I know I have a few followers on this blog - not a lot - just a few. Some of you may have landed here because of an interest in dolls, or home design or quilting or felting. One follower is my best friend from high school (hi Gail!) and I know she is not interested in anything remotely crafty or domestic. Case in point - when I got married I had a kitchen tea. Everyone was asked to bring their favourite receipe. She brought a list of favourite restaurants because she makes reservations for dinner. So she's here to keep track of me (and now you've got your licence back (ahem) you will have to drive up the M2 and visit me).
But amongst the thoughts on paint colours and crafty love - you will perhaps have noticed a slight bent towards social justice issues. It may seem incongrous to be talking about pretty things one minute and horrific injustices the next but that's the nature of the world we live in.
I follow a number of blogs - some present a world where life is a continuous Martha Stewart Living event, untouched and unruffled by the crueler considerations of life. But even Martha had a time when life went pear-shaped and she spent time in the clink for corporate indiscretions!
I much prefer blogs that are more balanced and more real. One of the best blogs that walks these two worlds is Tara Bradford's Paris Parfait. In between pictures of vitrines at Galleries Lafayette and Parisian brocantes, Tara packs a punch with intelligent and incisive commentary on US, Middle Eastern and European politics. She calls people, political parties and whole countries out on their less than savoury policies and practices. She refuses to stand idly by and not speak up.
Which brings me to this -
About a year ago the issue of People Trafficking blipped on my radar. People trafficking is modern day slavery. Children, yes, CHILDREN are bought and sold as cheap labour and sex slaves and it happens EVERYWHERE.
Roughly 2 to 4 million people are trafficked in and across borders each year.
Human trafficking is now a leading source of profits for organized crime, together with drugs and weapons, generating an estimated 9.5 billion dollars per year.
The overwhelming majority of those trafficked are women and children.
The average victim is forced to have sex up to 20 times a day.
The CIA calculates that profits from one trafficked woman alone averages around $250,000 USD per year.
Traffickers acquire their victims in a number of ways. Sometimes they are kidnapped outright in one country and taken forcibly to another. Traffickers also entice victims to migrate voluntarily with false promises of well-paying jobs in foreign countries as au pairs, models, dancers, domestic workers, etc. When they arrive at their destination many are placed in physically confining conditions, their travel documents and passports are taken away and both they and their families are threatened if they do not cooperate. Women and girls are forced to work as prostitutes in heavily guarded brothels and strip clubs.
An estimated 1.8 million children are exploited by the commercial human trafficking industry. Children are abducted from rural areas and trafficked into a range of exploitive practices, which include bonded labor, sexual exploitation, marriage, illicit adoptions, and begging.

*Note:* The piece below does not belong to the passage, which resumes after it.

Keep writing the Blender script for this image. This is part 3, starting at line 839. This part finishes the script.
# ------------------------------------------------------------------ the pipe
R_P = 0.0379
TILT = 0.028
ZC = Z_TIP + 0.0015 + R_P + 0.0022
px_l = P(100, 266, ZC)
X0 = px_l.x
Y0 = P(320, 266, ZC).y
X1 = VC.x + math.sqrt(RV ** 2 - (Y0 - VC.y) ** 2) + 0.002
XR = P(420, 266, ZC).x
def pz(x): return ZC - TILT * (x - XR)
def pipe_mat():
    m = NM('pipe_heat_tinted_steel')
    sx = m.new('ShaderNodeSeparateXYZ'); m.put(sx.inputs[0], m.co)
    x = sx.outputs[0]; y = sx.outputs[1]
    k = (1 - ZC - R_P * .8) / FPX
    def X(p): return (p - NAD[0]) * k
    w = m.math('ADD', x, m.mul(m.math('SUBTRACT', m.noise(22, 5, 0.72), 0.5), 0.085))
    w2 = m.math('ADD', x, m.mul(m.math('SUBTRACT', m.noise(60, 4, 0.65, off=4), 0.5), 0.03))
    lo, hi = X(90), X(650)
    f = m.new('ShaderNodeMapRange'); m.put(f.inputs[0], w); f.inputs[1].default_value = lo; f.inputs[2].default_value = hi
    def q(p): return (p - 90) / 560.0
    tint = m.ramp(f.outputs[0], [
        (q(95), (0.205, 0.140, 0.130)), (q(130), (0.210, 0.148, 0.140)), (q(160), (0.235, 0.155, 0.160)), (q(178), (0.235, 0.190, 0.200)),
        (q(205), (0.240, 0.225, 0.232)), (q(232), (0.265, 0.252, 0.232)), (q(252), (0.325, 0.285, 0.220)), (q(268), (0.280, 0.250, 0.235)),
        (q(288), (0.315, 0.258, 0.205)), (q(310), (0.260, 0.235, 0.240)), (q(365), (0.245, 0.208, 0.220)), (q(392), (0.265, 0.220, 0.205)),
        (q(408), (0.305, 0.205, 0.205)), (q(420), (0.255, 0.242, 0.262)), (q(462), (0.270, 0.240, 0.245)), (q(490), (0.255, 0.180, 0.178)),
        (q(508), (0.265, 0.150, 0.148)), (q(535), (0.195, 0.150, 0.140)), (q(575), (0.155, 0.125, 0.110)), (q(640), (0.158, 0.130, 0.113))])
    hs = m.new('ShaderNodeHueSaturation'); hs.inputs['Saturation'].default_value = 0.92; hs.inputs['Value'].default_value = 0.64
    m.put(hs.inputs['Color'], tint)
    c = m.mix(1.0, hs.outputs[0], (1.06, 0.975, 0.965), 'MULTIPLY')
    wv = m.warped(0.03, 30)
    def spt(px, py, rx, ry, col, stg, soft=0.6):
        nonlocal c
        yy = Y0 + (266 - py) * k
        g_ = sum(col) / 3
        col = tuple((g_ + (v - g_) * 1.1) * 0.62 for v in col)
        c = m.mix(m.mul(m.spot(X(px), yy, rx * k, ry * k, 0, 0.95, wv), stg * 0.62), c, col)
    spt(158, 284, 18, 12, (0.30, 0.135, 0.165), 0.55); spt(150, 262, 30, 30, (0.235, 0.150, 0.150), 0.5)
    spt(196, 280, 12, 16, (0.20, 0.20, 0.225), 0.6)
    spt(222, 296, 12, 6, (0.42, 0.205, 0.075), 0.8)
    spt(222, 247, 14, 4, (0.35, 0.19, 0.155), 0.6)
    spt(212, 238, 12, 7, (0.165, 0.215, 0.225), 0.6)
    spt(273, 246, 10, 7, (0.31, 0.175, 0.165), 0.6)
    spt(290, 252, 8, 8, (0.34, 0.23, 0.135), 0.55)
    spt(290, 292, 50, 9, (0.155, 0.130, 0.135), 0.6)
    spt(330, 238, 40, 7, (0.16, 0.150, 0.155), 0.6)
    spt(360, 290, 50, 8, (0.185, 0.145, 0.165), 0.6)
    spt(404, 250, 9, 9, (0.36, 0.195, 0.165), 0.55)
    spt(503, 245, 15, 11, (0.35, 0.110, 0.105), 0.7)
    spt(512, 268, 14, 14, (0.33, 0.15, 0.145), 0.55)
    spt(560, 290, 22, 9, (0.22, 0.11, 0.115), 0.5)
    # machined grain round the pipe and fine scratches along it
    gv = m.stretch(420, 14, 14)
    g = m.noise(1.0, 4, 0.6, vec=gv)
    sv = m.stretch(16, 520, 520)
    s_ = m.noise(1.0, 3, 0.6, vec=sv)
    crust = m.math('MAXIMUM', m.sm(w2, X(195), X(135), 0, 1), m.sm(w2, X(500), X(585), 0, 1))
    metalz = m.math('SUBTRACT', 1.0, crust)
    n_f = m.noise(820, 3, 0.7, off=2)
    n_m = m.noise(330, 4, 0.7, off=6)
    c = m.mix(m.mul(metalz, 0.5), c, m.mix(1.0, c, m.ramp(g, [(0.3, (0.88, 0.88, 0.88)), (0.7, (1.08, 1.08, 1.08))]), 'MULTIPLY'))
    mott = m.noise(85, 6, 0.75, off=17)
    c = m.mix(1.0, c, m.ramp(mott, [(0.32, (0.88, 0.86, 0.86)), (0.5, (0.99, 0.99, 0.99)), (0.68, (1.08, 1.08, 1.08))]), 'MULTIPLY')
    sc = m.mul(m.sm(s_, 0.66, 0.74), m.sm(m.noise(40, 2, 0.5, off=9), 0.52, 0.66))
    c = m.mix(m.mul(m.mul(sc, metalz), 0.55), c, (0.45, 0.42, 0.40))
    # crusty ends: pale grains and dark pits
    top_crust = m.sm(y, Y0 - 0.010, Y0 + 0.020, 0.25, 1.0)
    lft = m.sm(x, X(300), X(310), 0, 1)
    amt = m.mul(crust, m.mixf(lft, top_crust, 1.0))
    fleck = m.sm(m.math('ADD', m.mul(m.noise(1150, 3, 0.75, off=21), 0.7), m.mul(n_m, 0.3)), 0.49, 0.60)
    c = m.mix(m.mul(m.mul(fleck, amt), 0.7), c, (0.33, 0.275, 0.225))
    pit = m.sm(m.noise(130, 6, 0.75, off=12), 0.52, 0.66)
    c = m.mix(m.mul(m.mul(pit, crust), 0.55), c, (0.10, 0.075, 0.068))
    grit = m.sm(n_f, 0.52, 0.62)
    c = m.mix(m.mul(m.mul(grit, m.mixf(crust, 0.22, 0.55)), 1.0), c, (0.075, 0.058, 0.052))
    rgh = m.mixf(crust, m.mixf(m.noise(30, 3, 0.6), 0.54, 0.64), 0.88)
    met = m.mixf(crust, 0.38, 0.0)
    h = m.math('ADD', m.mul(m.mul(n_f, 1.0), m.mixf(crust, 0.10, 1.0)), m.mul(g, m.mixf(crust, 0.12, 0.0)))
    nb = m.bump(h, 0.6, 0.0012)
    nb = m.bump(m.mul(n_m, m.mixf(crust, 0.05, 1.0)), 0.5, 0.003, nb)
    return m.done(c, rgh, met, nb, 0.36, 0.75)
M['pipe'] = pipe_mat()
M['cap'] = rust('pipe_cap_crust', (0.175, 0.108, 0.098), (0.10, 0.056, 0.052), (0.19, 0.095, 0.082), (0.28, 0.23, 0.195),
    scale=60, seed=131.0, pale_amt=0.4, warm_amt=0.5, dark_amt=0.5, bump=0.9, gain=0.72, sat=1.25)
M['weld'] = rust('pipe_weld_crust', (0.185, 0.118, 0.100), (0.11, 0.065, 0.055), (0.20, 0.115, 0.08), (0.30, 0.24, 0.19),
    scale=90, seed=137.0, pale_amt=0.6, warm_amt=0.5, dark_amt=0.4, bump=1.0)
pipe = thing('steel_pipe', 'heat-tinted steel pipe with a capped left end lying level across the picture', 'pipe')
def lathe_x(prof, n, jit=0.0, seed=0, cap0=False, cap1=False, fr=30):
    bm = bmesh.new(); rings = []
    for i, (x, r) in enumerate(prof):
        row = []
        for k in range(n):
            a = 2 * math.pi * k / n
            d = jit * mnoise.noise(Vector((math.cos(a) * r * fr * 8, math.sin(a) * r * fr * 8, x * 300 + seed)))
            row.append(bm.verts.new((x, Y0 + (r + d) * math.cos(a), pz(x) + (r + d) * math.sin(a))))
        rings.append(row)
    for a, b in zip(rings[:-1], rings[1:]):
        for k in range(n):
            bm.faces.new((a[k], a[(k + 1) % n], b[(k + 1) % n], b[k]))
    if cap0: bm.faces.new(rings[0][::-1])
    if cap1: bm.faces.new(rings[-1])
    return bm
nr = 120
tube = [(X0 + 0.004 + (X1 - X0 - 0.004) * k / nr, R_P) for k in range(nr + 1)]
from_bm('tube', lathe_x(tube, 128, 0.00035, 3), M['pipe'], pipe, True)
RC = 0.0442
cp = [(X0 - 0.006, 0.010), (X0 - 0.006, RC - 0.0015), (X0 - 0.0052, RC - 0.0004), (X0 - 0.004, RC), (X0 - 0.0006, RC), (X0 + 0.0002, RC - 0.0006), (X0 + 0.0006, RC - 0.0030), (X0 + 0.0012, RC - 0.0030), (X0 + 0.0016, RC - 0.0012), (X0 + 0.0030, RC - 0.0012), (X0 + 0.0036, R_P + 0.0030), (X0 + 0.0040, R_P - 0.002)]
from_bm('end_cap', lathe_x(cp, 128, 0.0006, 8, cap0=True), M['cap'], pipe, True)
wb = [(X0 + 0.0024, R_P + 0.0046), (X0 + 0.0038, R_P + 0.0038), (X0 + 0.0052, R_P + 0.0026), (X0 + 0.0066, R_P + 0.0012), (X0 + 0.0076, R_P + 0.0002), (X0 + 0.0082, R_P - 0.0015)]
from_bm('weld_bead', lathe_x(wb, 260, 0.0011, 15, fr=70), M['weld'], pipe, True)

Young girls, some as young as 12 years old, are forced to work in brothels, massage parlors, prostitution rings, strip clubs, or used to produce pornographic materials.
Children are recruited and trafficked to earn money by begging or selling goods.
Child beggars are sometimes maimed by their captors to generate sympathy and generosity from potential buyers.
Victims are forced to live in confining and unsanitary conditions and are subject to many abuses such as malnutrition, sleep deprivation, emotional abuse, and beatings, lack of healthcare and forced abortions. Many contract STD's and hepatitis A & B and HIV/AIDs.
Children are deprived of basic education and any sort of parental upbringing, and are completely dependent on their captors for food and shelter.
Perhaps it doesn't come as a total shock to some that it happens in Africa and Asia but did you know it also happens in Europe?
And also the US?
So what can be done?
1) get educated - visit the A21 Campaign, the Greyman , Not for Sale or IOM to start to understand the insidious nature of human trafficking and how, when, where and why it happens
2) get political - write to your local, state and federal representatives to put political pressure and resources into policing and prosecuting as well as resourcing for rescue and rehabilitation
3) put your money where your mouth is - provide funding for the groups mentioned above and also buy free trade products that pay a fair days pay to workers and don't use child labour
4) think about prevention - many of the children are sold or lured in by the promise of a better life. Child sponsorship through Compassion or World Vision helps provide children out of the trap of poverty and vulnerability that makes them vulnerable to exploitation.
5) Pray - pushing back the darkness of this world is a spiritual as well as physical activity. One does not replace the other but done in conjunction -it achieves much.